Seven years later McCartan was manager of the most recent Down team to reach an All-Ireland final. It was a journey conducted through the qualifiers, once the team had lost to Tyrone in the Ulster semi-final, a match the then manager recalls with frustration.
“We were leading by four (0-8 to 0-4) in the first half, playing into the wind and I think we probably played the best football we’d played all year, which would include Croke Park. We played exhibition stuff but hit a brick wall before half-time and we were terrible in the second half; they just won pulling up.

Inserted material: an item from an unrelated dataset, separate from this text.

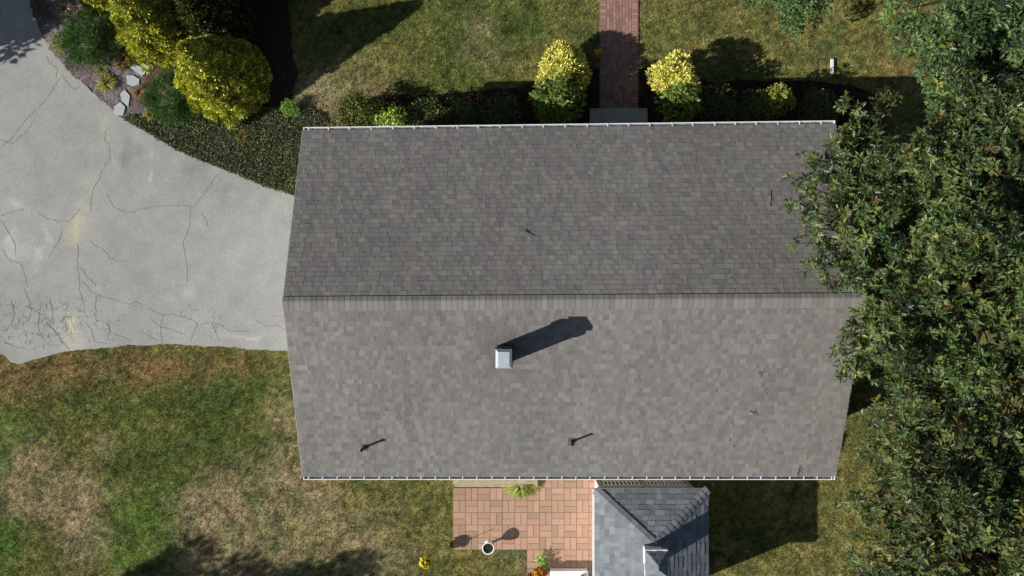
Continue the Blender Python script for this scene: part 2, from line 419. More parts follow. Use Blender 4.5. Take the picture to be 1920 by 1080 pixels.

“We at one stage tried to play a blanket defence but weren’t very good at it!”
Remarkable campaign
Turning the team around for the qualifiers was a challenge; Down weren’t then and haven’t really been since a qualifier county but even years ago they launched a remarkable campaign that would see them along the way maintain their 100 per cent championship record against Kerry in the All-Ireland quarter-finals.
“It was difficult but we had a bit of time,” says McCartan about the task of getting ready for the back door. “There wasn’t a six-day turnaround. We were able to have that traditional meeting that you only seem to have after you’re beaten in the championship. You sit down and the senior members and boys who haven’t got on get to vent their anger and we were able to manage that meeting so that we didn’t self-destruct, which can happen at those things.
"During the Tyrone game I took Mark Poland off at half-time and at the meeting I put my hand up and said that I'd made a mistake, which I'd say is unusual enough to hear from an inter-county manager so the players could see there was a management team prepared to admit we hadn't got everything right.
“Our progress through the qualifiers I think I described at the time as, ‘the right teams at the right time’.”